元暦元年(1184)新宮別当。元暦2年2月屋島の戦いでは、源氏に合力して参戦(「吾妻鏡」元暦2年2月21日条)。「平家物語」では、田辺の新熊野の神前で紅白の鶏を競わせる鶏合によって源氏への味方を決めたという。更に3月、義経軍に属し、「追討使を承り、去ぬる比(コロ)、讃岐国に渡り、今また九国に入」るとされる(「吾妻鏡」元暦2年3月9日条)。壇ノ浦合戦でも活躍。文治2年(1186)上総国畔蒜(アビル)庄を知行(「吾妻鏡」文治2年6月11日条)。翌年、熊野湛増の使者永禅、関東に参着、巻数(カンジュ)に相副え綾30端を献ずるが頼朝はこれを返却(「吾妻鏡」文治3年9月20日条)。建久6年(1195)、頼朝と対面、御甲(ヨロイ)を頼家に献ずる(「吾妻鏡」建久六年5月10日条)。熊野別当家の請所である紀伊国南部庄の下司職を湛増・湛政兄弟が争い、500石増額することで湛増が勝利。建久9年(1198)5月8日没(69)。

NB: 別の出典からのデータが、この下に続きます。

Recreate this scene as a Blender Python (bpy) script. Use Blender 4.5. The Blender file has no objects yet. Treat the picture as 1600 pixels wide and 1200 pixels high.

・平清盛、突然、上洛。武士が洛中に充満。翌日、福原に戻る。以仁王の叛乱が発覚し、その対応を措置か。この後、京都の街で以仁王の陰謀がささやかれ始める。

「玉葉」は、「五月十日・・・今暁入道相国(清盛)入洛、武士洛中に満つ。世間又物恖(騒)と云々」と記し、「十二日、・・・昨日禅門(福原へ)下向し了んぬ云々」とある。清盛は、以仁王謀反露顕にあたり、以仁王逮捕という処置を済ませ福原へ帰ったと推測できる。

・「下河邊庄司行平使者を武衛に進し、入道三品用意の事を告げ申すと。」(「吾妻鏡」)。

□「現代語訳吾妻鏡」。「五月大 十日、辛酉。下河辺庄司行平が武衛(源頼朝)に使者を送り、入道三品(源頼政)が挙兵の準備をしていることを報告したという。」

○下河辺行平。

下河辺行義の男。秀郷流藤原氏で、八条院領下総国下河辺荘の荘司。父は源頼政の郎党として活躍。行平も頼政の配下にあり、頼政挙兵を頼朝に告げる。頼政敗死後、頼朝に従い、信任を受け、平氏追討や奥州攻めで武勲をあげる。平氏追討では、範頼に従い鎮西を攻める。兵糧不足に苦しむも、自らの甲胃を手放し、小船を入手して戦おうとする。弓の名手で、頼朝命により頼家の弓の師範ともなる。また、武家の故実にも通じる。建久6年(1195)11月には、頼朝より源氏門族に准じる待遇を与えられる。